— START OF DATA PROVIDED —

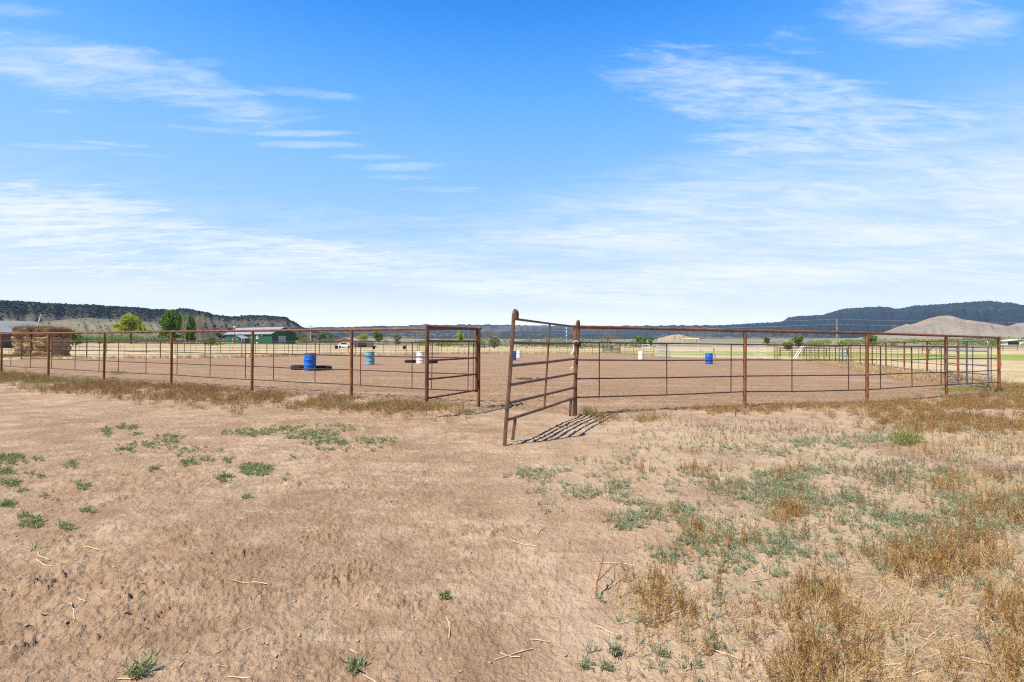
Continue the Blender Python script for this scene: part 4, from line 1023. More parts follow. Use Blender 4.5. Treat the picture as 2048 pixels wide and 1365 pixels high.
# ------------------------------------------------------------------ buildings
def gable(name, corner, b, W, L, eave, apex, label, wallm, roofm, over=.5, gablem=None):
    """gable shed: 'corner' is its near corner, gable wall along g, long wall along l"""
    g = Vector((math.cos(b), math.sin(b), 0)); l = Vector((-math.sin(b), math.cos(b), 0))
    t = thing(name, tuple(corner), label, 'building')
    P = lambda i, j, z: g * i + l * j + Vector((0, 0, z))
    m = MB(); m.add([P(0, 0, -.5), P(0, L, -.5), P(0, L, eave), P(0, 0, eave)], [(0, 1, 2, 3)]); m.build('side_wall', wallm, t, smooth=False); m = MB(); m.add([P(W, 0, -.5), P(W, L, -.5), P(W, L, eave), P(W, 0, eave)], [(3, 2, 1, 0)])
    m.build('side_wall', wallm, t, smooth=False)
    m = MB(); m.add([P(0, 0, -.5), P(W, 0, -.5), P(W, 0, eave), P(W / 2, 0, apex), P(0, 0, eave)], [(0, 1, 2, 3, 4)]); m.build('gable_wall', gablem or wallm, t, smooth=False); m = MB(); m.add([P(0, L, -.5), P(W, L, -.5), P(W, L, eave), P(W / 2, L, apex), P(0, L, eave)], [(4, 3, 2, 1, 0)])
    m.build('gable_wall', gablem or wallm, t, smooth=False)
    sl = (apex - eave) / (W / 2); o = over; th = .18
    rf = MB()
    for s in (0, 1):
        i0 = -o if s == 0 else W + o; z0 = eave - sl * o
        a = [P(i0, -o, z0), P(i0, L + o, z0), P(W / 2, L + o, apex), P(W / 2, -o, apex)]; up = Vector((0, 0, th))
        vs = a + [v + up for v in a]
        rf.add(vs, [(0, 1, 2, 3), (7, 6, 5, 4), (0, 4, 5, 1), (1, 5, 6, 2), (2, 6, 7, 3), (3, 7, 4, 0)])
    rf.build('roof', roofm, t, smooth=False)
    return t, P, g, l
c = gx(543.5, 200)
t, P, g, l = gable('green_barn', c, math.radians(60), 11, 33, 4.15, 6.9, 'long dark green metal barn with a pale roof and a beige overhead door', BARNG, ROOFM, .6)
def wall_box(name, i, j, z, wi, wj, h_, mat, par, ang=60):
    m = MB(); ctr = P(i, j, z); m.box(tuple(ctr), wi, wj, h_, math.radians(ang)); return m.build(name, mat, par, smooth=False)
dd = wall_box('garage_door', 4.6, -.06, 1.5, 3.4, .12, 3.6, DOORM, t)
for i in range(5): wall_box('panel_line', 4.6, -.13, .3 + i * .62, 3.4, .03, .04, TRIM, dd)
for j in (24.3, 13.3, 9.7):
    w_ = wall_box('window', -.05, j, 2.75, .1, 1.5, 1.7, TRIM, t); wall_box('pane', -.105, j, 2.75, .05, .62, 1.3, GLASS, w_)
wall_box('wall_lamp', -.2, 6.2, 3.3, .35, .3, .25, TRIM, t)
for j in (11.5, 8.6): wall_box('air_unit', -.5, j, .5, .9, .9, .9, TRIM, t)
p_ = MB()
z0 = 1.9
vs = [P(-3.2, 15.5, z0), P(-3.2, 22.5, z0), P(0, 22.5, z0 + .2), P(0, 15.5, z0 + .2), P(-3.2, 19, z0 + 1.3), P(0, 19, z0 + 1.5)]
p_.add(vs + [v + Vector((0, 0, .15)) for v in vs], [(0, 4, 5, 3), (4, 1, 2, 5), (9, 11, 10, 6), (11, 8, 7, 10), (0, 6, 10, 4), (4, 10, 7, 1), (0, 3, 9, 6), (1, 7, 8, 2)]); pr_ = p_.build('porch_roof', ROOFM, t, smooth=False)
for j in (15.8, 22.2):
    m = MB(); m.tube([P(-3.0, j, -.4), P(-3.0, j, z0 + .1)], .12, 8); m.build('post', TRIM, pr_)
wall_box('door', -.05, 19, .9, .1, 1.1, 2.3, TRIM, t)
# grey roofed shed behind the hay
c = gx(62, 96); b_ = math.radians(134)
gable('grey_shed', c, b_, 12, 26, 3.1, 5.2, 'dark walled shed with a broad grey roof behind the hay stack', DARKW, ROOFG, .8)
# small houses in the trees
c = gx(707, 150); tS, P, g, l = gable('open_shed', c, math.radians(20), 6, 5, 1.4, 2.5, 'small low shed with a pale lilac grey roof behind the teal barrel', TANW, ROOFM, .8)
wall_box('dark_door_panel', 2.6, -.04, .4, 2.4, .08, 1.6, GLASS, tS, 20)  # solid dark panel, its colour stands in for shade inside the doorway
c = gx(648, 230); gable('small_house', c, math.radians(15), 14, 8, 1.6, 3.0, 'low tan house with a grey roof right of the green barn', TANW, ROOFG, .6)
c = gx(674, 190); tS, P, g, l = gable('red_roof_shed', c, math.radians(-10), 7, 6, 1.6, 2.6, 'small shed with a faded red roof beside the white car', TANW, REDR, .5)
def dark_bay_panel(P):
    for nm, z, h_, y, mt in (('dark_bay_panel', .7, 1.3, -.05, GLASS), ('gate_board', .1, .6, -.12, REDR)):  # first box is a dark slab coloured as the bay's shaded inside
        m = MB(); m.box(tuple(P(2.0, y, z)), 3.2, .1, h_, math.radians(-12)); m.build(nm, mt, tS, smooth=False)
c = gx(2013, 170); tS, P, g, l = gable('loafing_shed', c, math.radians(-12), 9, 5, 1.5, 2.1, 'white roofed dark fronted shed at the right edge', TRIM, TRIM, .4)
dark_bay_panel(P)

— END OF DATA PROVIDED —

#### [REQUEST]
Images in the data above are to be skipped. Retype all other material exactly.

#### [SOLVED PROBLEM]
Continue the Blender Python script for this scene: part 4, from line 1023. More parts follow. Use Blender 4.5. Treat the picture as 2048 pixels wide and 1365 pixels high.
# ------------------------------------------------------------------ buildings
def gable(name, corner, b, W, L, eave, apex, label, wallm, roofm, over=.5, gablem=None):
    """gable shed: 'corner' is its near corner, gable wall along g, long wall along l"""
    g = Vector((math.cos(b), math.sin(b), 0)); l = Vector((-math.sin(b), math.cos(b), 0))
    t = thing(name, tuple(corner), label, 'building')
    P = lambda i, j, z: g * i + l * j + Vector((0, 0, z))
    m = MB(); m.add([P(0, 0, -.5), P(0, L, -.5), P(0, L, eave), P(0, 0, eave)], [(0, 1, 2, 3)]); m.build('side_wall', wallm, t, smooth=False); m = MB(); m.add([P(W, 0, -.5), P(W, L, -.5), P(W, L, eave), P(W, 0, eave)], [(3, 2, 1, 0)])
    m.build('side_wall', wallm, t, smooth=False)
    m = MB(); m.add([P(0, 0, -.5), P(W, 0, -.5), P(W, 0, eave), P(W / 2, 0, apex), P(0, 0, eave)], [(0, 1, 2, 3, 4)]); m.build('gable_wall', gablem or wallm, t, smooth=False); m = MB(); m.add([P(0, L, -.5), P(W, L, -.5), P(W, L, eave), P(W / 2, L, apex), P(0, L, eave)], [(4, 3, 2, 1, 0)])
    m.build('gable_wall', gablem or wallm, t, smooth=False)
    sl = (apex - eave) / (W / 2); o = over; th = .18
    rf = MB()
    for s in (0, 1):
        i0 = -o if s == 0 else W + o; z0 = eave - sl * o
        a = [P(i0, -o, z0), P(i0, L + o, z0), P(W / 2, L + o, apex), P(W / 2, -o, apex)]; up = Vector((0, 0, th))
        vs = a + [v + up for v in a]
        rf.add(vs, [(0, 1, 2, 3), (7, 6, 5, 4), (0, 4, 5, 1), (1, 5, 6, 2), (2, 6, 7, 3), (3, 7, 4, 0)])
    rf.build('roof', roofm, t, smooth=False)
    return t, P, g, l
c = gx(543.5, 200)
t, P, g, l = gable('green_barn', c, math.radians(60), 11, 33, 4.15, 6.9, 'long dark green metal barn with a pale roof and a beige overhead door', BARNG, ROOFM, .6)
def wall_box(name, i, j, z, wi, wj, h_, mat, par, ang=60):
    m = MB(); ctr = P(i, j, z); m.box(tuple(ctr), wi, wj, h_, math.radians(ang)); return m.build(name, mat, par, smooth=False)
dd = wall_box('garage_door', 4.6, -.06, 1.5, 3.4, .12, 3.6, DOORM, t)
for i in range(5): wall_box('panel_line', 4.6, -.13, .3 + i * .62, 3.4, .03, .04, TRIM, dd)
for j in (24.3, 13.3, 9.7):
    w_ = wall_box('window', -.05, j, 2.75, .1, 1.5, 1.7, TRIM, t); wall_box('pane', -.105, j, 2.75, .05, .62, 1.3, GLASS, w_)
wall_box('wall_lamp', -.2, 6.2, 3.3, .35, .3, .25, TRIM, t)
for j in (11.5, 8.6): wall_box('air_unit', -.5, j, .5, .9, .9, .9, TRIM, t)
p_ = MB()
z0 = 1.9
vs = [P(-3.2, 15.5, z0), P(-3.2, 22.5, z0), P(0, 22.5, z0 + .2), P(0, 15.5, z0 + .2), P(-3.2, 19, z0 + 1.3), P(0, 19, z0 + 1.5)]
p_.add(vs + [v + Vector((0, 0, .15)) for v in vs], [(0, 4, 5, 3), (4, 1, 2, 5), (9, 11, 10, 6), (11, 8, 7, 10), (0, 6, 10, 4), (4, 10, 7, 1), (0, 3, 9, 6), (1, 7, 8, 2)]); pr_ = p_.build('porch_roof', ROOFM, t, smooth=False)
for j in (15.8, 22.2):
    m = MB(); m.tube([P(-3.0, j, -.4), P(-3.0, j, z0 + .1)], .12, 8); m.build('post', TRIM, pr_)
wall_box('door', -.05, 19, .9, .1, 1.1, 2.3, TRIM, t)
# grey roofed shed behind the hay
c = gx(62, 96); b_ = math.radians(134)
gable('grey_shed', c, b_, 12, 26, 3.1, 5.2, 'dark walled shed with a broad grey roof behind the hay stack', DARKW, ROOFG, .8)
# small houses in the trees
c = gx(707, 150); tS, P, g, l = gable('open_shed', c, math.radians(20), 6, 5, 1.4, 2.5, 'small low shed with a pale lilac grey roof behind the teal barrel', TANW, ROOFM, .8)
wall_box('dark_door_panel', 2.6, -.04, .4, 2.4, .08, 1.6, GLASS, tS, 20)  # solid dark panel, its colour stands in for shade inside the doorway
c = gx(648, 230); gable('small_house', c, math.radians(15), 14, 8, 1.6, 3.0, 'low tan house with a grey roof right of the green barn', TANW, ROOFG, .6)
c = gx(674, 190); tS, P, g, l = gable('red_roof_shed', c, math.radians(-10), 7, 6, 1.6, 2.6, 'small shed with a faded red roof beside the white car', TANW, REDR, .5)
def dark_bay_panel(P):
    for nm, z, h_, y, mt in (('dark_bay_panel', .7, 1.3, -.05, GLASS), ('gate_board', .1, .6, -.12, REDR)):  # first box is a dark slab coloured as the bay's shaded inside
        m = MB(); m.box(tuple(P(2.0, y, z)), 3.2, .1, h_, math.radians(-12)); m.build(nm, mt, tS, smooth=False)
c = gx(2013, 170); tS, P, g, l = gable('loafing_shed', c, math.radians(-12), 9, 5, 1.5, 2.1, 'white roofed dark fronted shed at the right edge', TRIM, TRIM, .4)
dark_bay_panel(P)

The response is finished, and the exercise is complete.